I have a slice of &[u8]
and I'd like to append it to a Vec<u8>
with minimal copying. Here are two approaches that I know work:
let s = [0u8, 1u8, 2u8];
let mut v = Vec::new();
v.extend(s.iter().map(|&i| i));
v.extend(s.to_vec().into_iter()); // allocates an extra copy of the slice
Is there a better way to do this in Rust stable? (rustc 1.0.0-beta.2
)
Solution 1:
There's a method that does exactly this: Vec::extend_from_slice
Example:
let s = [0u8, 1, 2];
let mut v = Vec::new();
v.extend_from_slice(&s);
Solution 2:
v.extend(s.iter().cloned());
That is effectively equivalent to using .map(|&i| i)
and it does minimal copying.
The problem is that you absolutely cannot avoid copying in this case. You cannot simply move the values because a slice does not own its contents, thus it can only take a copy.
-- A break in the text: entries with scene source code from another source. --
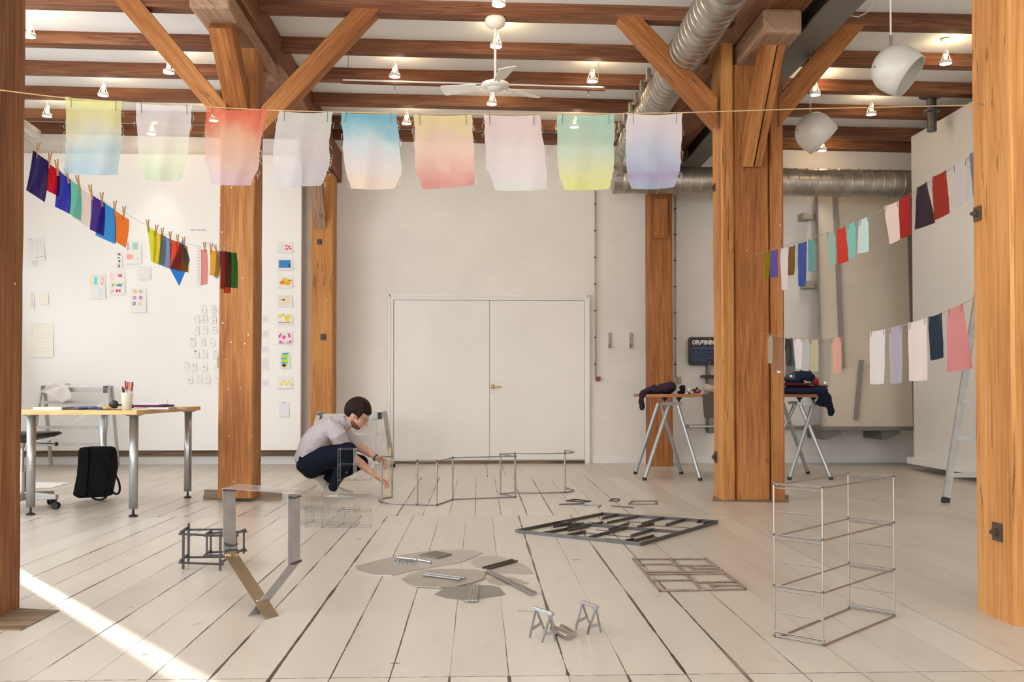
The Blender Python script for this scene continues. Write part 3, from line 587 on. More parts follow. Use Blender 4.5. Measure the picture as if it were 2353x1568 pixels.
for ang, tw in ((-78, 14), (42, 14), (162, 14)):
    a = math.radians(ang); d = Vector((math.cos(a), math.sin(a), 0)); n = Vector((-math.sin(a), math.cos(a), 0)); k = math.radians(tw); cc = Vector((c.x, c.y, fz))
    u = n * math.cos(k) + Vector((0, 0, 1)) * math.sin(k)
    mb = MB(); mb.bar(cc + d * .1, cc + d * .2, .03, .008); build('blade_arm', mb, M_lampw, t)
    L0, L1 = .16, .47
    P = [cc + d * L0 - u * .05, cc + d * L1 - u * .085, cc + d * (L1 + .012) - u * .06, cc + d * (L1 + .012) + u * .045, cc + d * L1 + u * .07, cc + d * L0 + u * .05]
    mb = MB(); mb.prism(P, u.cross(d) * .006); build('blade', mb, M_lampw, t)
# ------------------------------------------------------------------ slim rail under the third joist
Yr = JY[2] - .35
a = atY(784, 187, Yr); b = atY(1390, 204, Yr)
t = thing('lighting_rail', a, 'long thin wooden rail with a white strip hanging crosswise behind the fan', 'rail')
build('rail', MB().bar(a, b, .05, .035), M_woodc, t, grain=(1, 0, 0)); build('white_strip', MB().bar(a + Vector((.02, -.027, .006)), b + Vector((-.02, -.027, .006)), .006, .014), M_white, t)
for px in (907, 1352):
    q = atY(px, 196 + (px - 784) * .02, Yr); mb = MB(); mb.tube([q, q - Vector((0, 0, .035))], .007, 8); mb.tube([q + Vector((.015 * math.cos(k), 0, -.045 + .015 * math.sin(k))) for k in [2 * PI * i / 10 for i in range(10)]], .004, 6, close=True); build('hook', mb, M_dark, t)
for px in (800, 1375):
    q = atY(px, 187 + (px - 784) * .028, Yr); mb = MB(); mb.tube([q, (q.x, q.y, cz(q.x, HC))], .0025, 6); build('hanger', mb, M_dark, t)
# ------------------------------------------------------------------ bell lamps
def bell(px, py, dia, Y, tilt, lab, topx, fy=-.45):
    c = atY(px, py, Y); r = dia * Y / F / 2
    t = thing('pendant_lamp', c, lab, 'lamp', 'white bell-shaped pendant lamps')
    ax = Vector((math.sin(tilt), fy, -math.cos(tilt))).normalized()  # opening direction
    prof = []
    for i in range(15):
        a = i / 14; ang = a * PI * .5; prof.append((r * math.sin(ang), -r * .95 * math.cos(ang)))
    prof += [(r * .995, r * .3), (r * .93, r * .72), (r * .88, r * .72)]
    inner = [(x * .955, z * .955) for x, z in prof[:-2]][::-1]
    mb = MB(); mb.lathe(prof + [(r * .90, r * .70)] + inner, c, 40, ax); build('lamp_shade', mb, mat('bell shade', (.66, .63, .57), .28), t, smooth=True)
    top = atY(topx, py - dia * .53, Y)
    ceilz = cz(c.x, HC)
    mb = MB(); mb.tube([(top.x, Y, top.z + .015), (top.x - .0, Y, ceilz)], .0065, 8); build('cord', mb, M_lampw, t)
    mb = MB(); mb.tube([(top.x, Y, top.z - .02), (top.x, Y, top.z + .055)], .011, 10); build('ferrule', mb, M_steel, t)
    e = c - Vector((0, r * .9, 0)); mb = MB(); q = c + Vector((-r * .93, -r * .2, -.0)); mb.lathe([(0, 0), (.008, 0), (.008, .012), (0, .014)], q, 10, (-1, -.2, 0)); build('pivot_screw', mb, M_steel, t)
    return t
bell(2058, 158, 112, 6.8, math.radians(48), 'large white bell-shaped pendant lamp tilted open to the lower right', 2047)
bell(1871, 302, 90, 8.6, math.radians(46), 'smaller far white bell-shaped pendant lamp right of the triple post', 1862, .02)
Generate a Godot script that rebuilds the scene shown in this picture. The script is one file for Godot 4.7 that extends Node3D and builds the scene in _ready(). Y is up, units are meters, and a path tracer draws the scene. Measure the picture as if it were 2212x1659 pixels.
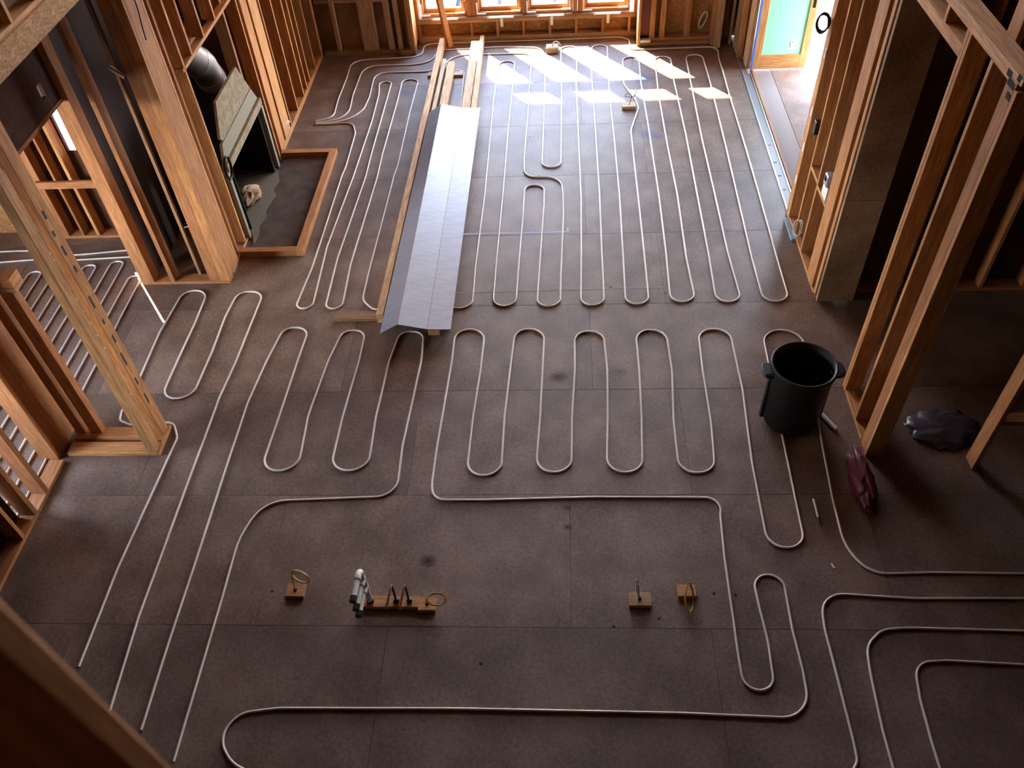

Now, that said, there are two things to consider:
Rust tends to inline rather aggressively; there is enough information in this code for the compiler to just copy the values directly into the destination without any intermediate step.
Closures in Rust aren't like closures in most other languages: they don't require heap allocation and can be directly inlined, thus making them no less efficient than hard-coding the behaviour directly.
Do keep in mind that the above two are dependent on optimisation: they'll generally work out for the best, but aren't guaranteed.
But having said that... what you're actually trying to do here in this specific example is append a stack-allocated array which you do own. I'm not aware of any library code that can actually take advantage of this fact (support for array values is rather weak in Rust at the moment), but theoretically, you could effectively create an into_iter()
equivalent using unsafe code... but I don't recommend it, and it's probably not worth the hassle.
Solution 3:
I can't speak for the full performance implications, but v + &s
will work on beta, which I believe is just similar to pushing each value onto the original Vec.